* **Exercise objective**
Quote exactly the lines spanning from the top of the data below to the line that contains "R = math.radians", including both.

* **Provided material**
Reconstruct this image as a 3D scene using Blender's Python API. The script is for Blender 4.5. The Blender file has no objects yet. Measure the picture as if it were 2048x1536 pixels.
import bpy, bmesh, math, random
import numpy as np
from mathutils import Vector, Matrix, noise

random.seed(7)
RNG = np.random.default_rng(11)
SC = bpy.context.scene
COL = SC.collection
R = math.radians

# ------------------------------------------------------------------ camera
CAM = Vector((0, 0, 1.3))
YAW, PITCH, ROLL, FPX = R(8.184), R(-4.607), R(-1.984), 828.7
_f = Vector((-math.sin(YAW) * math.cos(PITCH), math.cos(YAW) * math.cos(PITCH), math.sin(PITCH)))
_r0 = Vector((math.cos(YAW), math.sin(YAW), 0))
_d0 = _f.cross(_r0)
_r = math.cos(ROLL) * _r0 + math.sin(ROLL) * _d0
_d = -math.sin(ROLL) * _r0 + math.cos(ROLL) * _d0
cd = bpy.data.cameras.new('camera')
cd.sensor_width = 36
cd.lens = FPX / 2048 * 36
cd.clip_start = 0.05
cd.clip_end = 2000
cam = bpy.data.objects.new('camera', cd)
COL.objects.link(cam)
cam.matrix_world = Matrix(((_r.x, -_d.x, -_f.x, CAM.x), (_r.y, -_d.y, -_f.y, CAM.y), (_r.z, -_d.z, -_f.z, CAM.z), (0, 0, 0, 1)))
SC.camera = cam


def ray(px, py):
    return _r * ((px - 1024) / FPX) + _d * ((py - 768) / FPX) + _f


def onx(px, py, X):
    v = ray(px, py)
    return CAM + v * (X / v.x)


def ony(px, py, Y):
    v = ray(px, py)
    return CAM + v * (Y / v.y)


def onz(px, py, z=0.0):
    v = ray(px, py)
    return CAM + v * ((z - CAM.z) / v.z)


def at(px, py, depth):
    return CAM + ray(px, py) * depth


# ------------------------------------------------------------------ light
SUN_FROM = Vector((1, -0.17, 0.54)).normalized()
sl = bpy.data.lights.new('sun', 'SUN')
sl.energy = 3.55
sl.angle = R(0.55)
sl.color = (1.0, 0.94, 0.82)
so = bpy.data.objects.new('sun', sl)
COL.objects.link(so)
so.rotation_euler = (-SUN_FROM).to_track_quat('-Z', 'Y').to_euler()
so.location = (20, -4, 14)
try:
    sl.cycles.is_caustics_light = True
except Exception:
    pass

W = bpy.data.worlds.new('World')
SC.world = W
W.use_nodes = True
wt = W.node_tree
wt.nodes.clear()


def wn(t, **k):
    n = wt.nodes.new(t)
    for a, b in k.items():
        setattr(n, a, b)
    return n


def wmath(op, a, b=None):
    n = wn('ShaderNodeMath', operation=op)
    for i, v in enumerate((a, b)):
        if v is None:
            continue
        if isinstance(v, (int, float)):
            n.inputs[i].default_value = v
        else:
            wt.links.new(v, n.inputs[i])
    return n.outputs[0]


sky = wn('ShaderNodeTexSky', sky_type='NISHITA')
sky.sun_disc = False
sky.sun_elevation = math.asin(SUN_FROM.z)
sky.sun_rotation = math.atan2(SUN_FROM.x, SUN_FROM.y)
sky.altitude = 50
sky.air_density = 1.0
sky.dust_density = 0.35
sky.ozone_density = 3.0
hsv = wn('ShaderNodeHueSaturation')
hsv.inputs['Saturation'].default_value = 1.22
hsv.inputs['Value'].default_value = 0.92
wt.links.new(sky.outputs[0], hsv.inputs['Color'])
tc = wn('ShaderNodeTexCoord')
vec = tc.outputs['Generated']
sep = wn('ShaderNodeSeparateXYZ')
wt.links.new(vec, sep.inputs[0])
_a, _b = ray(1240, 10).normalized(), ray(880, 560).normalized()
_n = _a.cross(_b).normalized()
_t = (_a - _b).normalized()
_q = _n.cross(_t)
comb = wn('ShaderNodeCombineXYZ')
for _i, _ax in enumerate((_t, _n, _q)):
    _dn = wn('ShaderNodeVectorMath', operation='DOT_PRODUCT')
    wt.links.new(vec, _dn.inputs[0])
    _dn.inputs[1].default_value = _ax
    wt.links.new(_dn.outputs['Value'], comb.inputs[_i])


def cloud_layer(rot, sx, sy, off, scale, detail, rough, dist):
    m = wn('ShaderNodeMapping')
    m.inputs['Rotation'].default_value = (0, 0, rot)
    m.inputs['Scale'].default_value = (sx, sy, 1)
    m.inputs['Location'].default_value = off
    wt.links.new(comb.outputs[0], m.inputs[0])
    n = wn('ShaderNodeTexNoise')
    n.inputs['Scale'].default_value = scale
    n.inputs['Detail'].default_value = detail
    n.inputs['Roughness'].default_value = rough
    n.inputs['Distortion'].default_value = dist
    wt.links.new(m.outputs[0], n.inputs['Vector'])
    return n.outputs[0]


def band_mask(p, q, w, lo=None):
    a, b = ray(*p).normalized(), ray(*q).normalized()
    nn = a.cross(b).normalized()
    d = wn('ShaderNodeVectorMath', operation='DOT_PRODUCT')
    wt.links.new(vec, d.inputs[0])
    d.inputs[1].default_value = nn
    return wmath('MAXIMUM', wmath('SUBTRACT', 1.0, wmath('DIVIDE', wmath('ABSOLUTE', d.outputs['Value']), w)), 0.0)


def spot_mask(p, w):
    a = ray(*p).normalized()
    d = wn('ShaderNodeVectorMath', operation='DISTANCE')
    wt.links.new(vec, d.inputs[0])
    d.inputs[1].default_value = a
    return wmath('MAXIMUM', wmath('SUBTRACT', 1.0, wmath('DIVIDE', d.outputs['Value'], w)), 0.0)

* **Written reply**
Reconstruct this image as a 3D scene using Blender's Python API. The script is for Blender 4.5. The Blender file has no objects yet. Measure the picture as if it were 2048x1536 pixels.
import bpy, bmesh, math, random
import numpy as np
from mathutils import Vector, Matrix, noise

random.seed(7)
RNG = np.random.default_rng(11)
SC = bpy.context.scene
COL = SC.collection
R = math.radians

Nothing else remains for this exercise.